2013-05-26

The Swedish integration debate should focus on the difficult trade-offs needed in a country that is not structurally optimal for immigration, rather than getting bogged down in the semantics of racism, argues political scientist Andreas Johansson Heinö.

There is a lack of political action in Sweden to address integration that has long been compensated by strong rhetoric that bashes old policies. "We might even stop talking about immigration policy," Ola Ullsten, a prominent Liberal Party (Folkpartiet) politician, said in the 1970s.

When the term "integration" came into vogue in the 1990s, it was meant to replace the then stigmatized concept of multiculturalism. And when Iranian-born professor Masoud Kamali presented the findings of a state inquiry on structural discrimination in 2006, the solution was to scrap integration policy.

More recently, some suggested ahead of the Social Democrats' party congress in Gothenburg last week that if they take power, they should abolish the job of integration minister all together. The party's governing board said that integration is "a problematic concept" that should preferably not be used.

Commentators from different political camps applauded the initiative.

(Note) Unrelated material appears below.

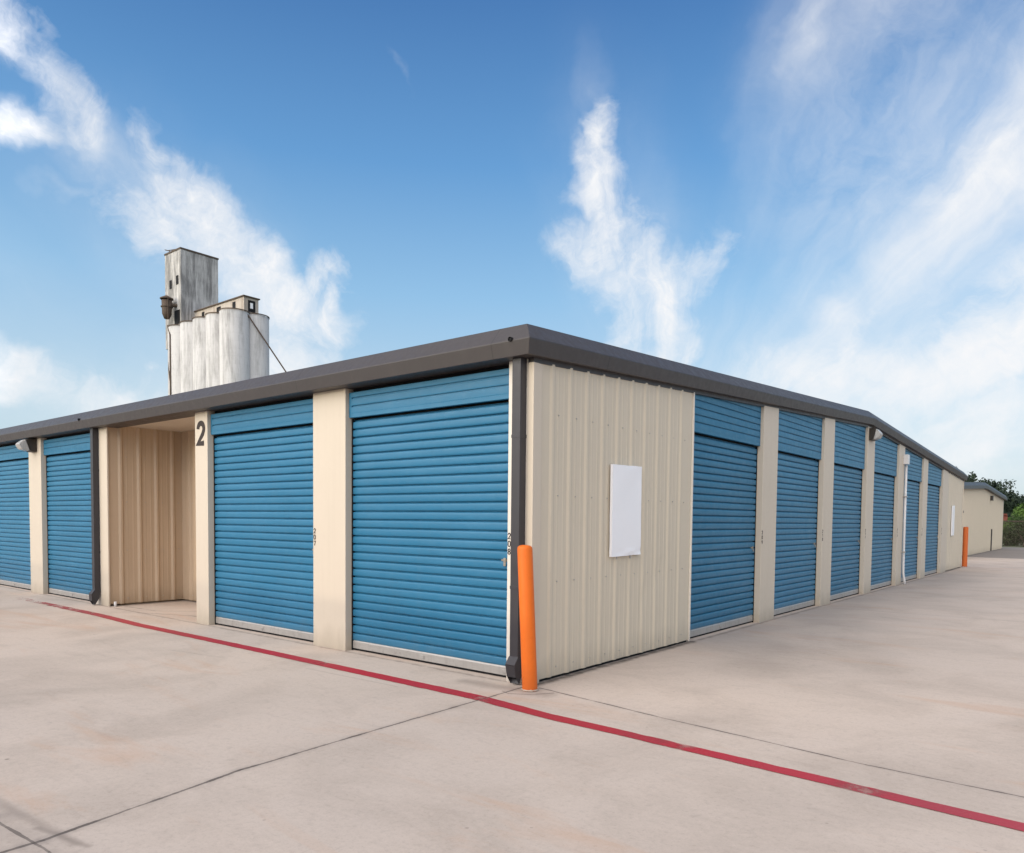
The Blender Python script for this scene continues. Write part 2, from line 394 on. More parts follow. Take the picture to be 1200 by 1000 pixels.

Per Wirtén, a columnist with the centre-left Dagens Arena newspaper, wrote that he sympathizes with the spirit of the proposal, but would rather see a name change: let one anti-racism minister take over the fight against "structural racial discrimination."

The word "immigrant" has been purged from the new proposed party programme. While both the 1990 and 2001 programmes dealt with integration problems, the 2013 analysis says it time to face racism with a general policy of equality. The programme warns that "poor groups and impoverished areas" will be translated into an ethnic problem in the public debate. Accordingly, the Social Democrats have since called itself an "anti-racist" party.

Is this a return to traditional social democratic equality policy, a settlement with the last remnants of the craze for identity politics under the former leadership of Mona Sahlin? Hardly.